What you are asked to do: Your task is to repeat the listing exactly.

Raw data:
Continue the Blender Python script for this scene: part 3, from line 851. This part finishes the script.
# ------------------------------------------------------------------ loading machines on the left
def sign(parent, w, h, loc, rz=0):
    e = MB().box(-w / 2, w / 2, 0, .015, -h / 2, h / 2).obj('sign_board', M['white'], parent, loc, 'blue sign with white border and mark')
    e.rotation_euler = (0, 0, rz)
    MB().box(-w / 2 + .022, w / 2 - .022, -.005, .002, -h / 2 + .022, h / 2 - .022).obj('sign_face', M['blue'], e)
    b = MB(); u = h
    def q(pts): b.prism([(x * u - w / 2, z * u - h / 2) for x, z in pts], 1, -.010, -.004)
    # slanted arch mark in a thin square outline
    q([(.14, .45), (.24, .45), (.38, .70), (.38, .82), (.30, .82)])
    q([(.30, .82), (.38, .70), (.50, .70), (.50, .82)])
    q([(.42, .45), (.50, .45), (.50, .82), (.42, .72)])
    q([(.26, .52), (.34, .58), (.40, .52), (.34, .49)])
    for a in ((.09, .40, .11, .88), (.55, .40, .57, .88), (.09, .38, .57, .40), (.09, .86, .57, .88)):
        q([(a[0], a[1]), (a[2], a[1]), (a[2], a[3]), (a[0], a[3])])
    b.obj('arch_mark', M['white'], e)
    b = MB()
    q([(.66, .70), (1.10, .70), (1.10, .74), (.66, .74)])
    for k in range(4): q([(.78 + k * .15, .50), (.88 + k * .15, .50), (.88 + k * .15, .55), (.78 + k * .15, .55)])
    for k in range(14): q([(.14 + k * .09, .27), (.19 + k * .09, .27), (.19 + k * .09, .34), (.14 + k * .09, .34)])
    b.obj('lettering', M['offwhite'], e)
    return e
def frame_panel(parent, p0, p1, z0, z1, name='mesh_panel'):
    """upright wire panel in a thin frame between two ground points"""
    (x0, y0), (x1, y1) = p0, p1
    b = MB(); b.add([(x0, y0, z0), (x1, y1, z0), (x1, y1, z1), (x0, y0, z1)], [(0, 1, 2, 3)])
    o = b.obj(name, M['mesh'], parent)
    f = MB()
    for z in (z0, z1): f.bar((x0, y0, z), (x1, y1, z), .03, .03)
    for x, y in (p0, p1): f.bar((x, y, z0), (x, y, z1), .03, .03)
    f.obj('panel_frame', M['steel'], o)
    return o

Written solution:
Continue the Blender Python script for this scene: part 3, from line 851. This part finishes the script.
# ------------------------------------------------------------------ loading machines on the left
def sign(parent, w, h, loc, rz=0):
    e = MB().box(-w / 2, w / 2, 0, .015, -h / 2, h / 2).obj('sign_board', M['white'], parent, loc, 'blue sign with white border and mark')
    e.rotation_euler = (0, 0, rz)
    MB().box(-w / 2 + .022, w / 2 - .022, -.005, .002, -h / 2 + .022, h / 2 - .022).obj('sign_face', M['blue'], e)
    b = MB(); u = h
    def q(pts): b.prism([(x * u - w / 2, z * u - h / 2) for x, z in pts], 1, -.010, -.004)
    # slanted arch mark in a thin square outline
    q([(.14, .45), (.24, .45), (.38, .70), (.38, .82), (.30, .82)])
    q([(.30, .82), (.38, .70), (.50, .70), (.50, .82)])
    q([(.42, .45), (.50, .45), (.50, .82), (.42, .72)])
    q([(.26, .52), (.34, .58), (.40, .52), (.34, .49)])
    for a in ((.09, .40, .11, .88), (.55, .40, .57, .88), (.09, .38, .57, .40), (.09, .86, .57, .88)):
        q([(a[0], a[1]), (a[2], a[1]), (a[2], a[3]), (a[0], a[3])])
    b.obj('arch_mark', M['white'], e)
    b = MB()
    q([(.66, .70), (1.10, .70), (1.10, .74), (.66, .74)])
    for k in range(4): q([(.78 + k * .15, .50), (.88 + k * .15, .50), (.88 + k * .15, .55), (.78 + k * .15, .55)])
    for k in range(14): q([(.14 + k * .09, .27), (.19 + k * .09, .27), (.19 + k * .09, .34), (.14 + k * .09, .34)])
    b.obj('lettering', M['offwhite'], e)
    return e
def frame_panel(parent, p0, p1, z0, z1, name='mesh_panel'):
    """upright wire panel in a thin frame between two ground points"""
    (x0, y0), (x1, y1) = p0, p1
    b = MB(); b.add([(x0, y0, z0), (x1, y1, z0), (x1, y1, z1), (x0, y0, z1)], [(0, 1, 2, 3)])
    o = b.obj(name, M['mesh'], parent)
    f = MB()
    for z in (z0, z1): f.bar((x0, y0, z), (x1, y1, z), .03, .03)
    for x, y in (p0, p1): f.bar((x, y, z0), (x, y, z1), .03, .03)
    f.obj('panel_frame', M['steel'], o)
    return o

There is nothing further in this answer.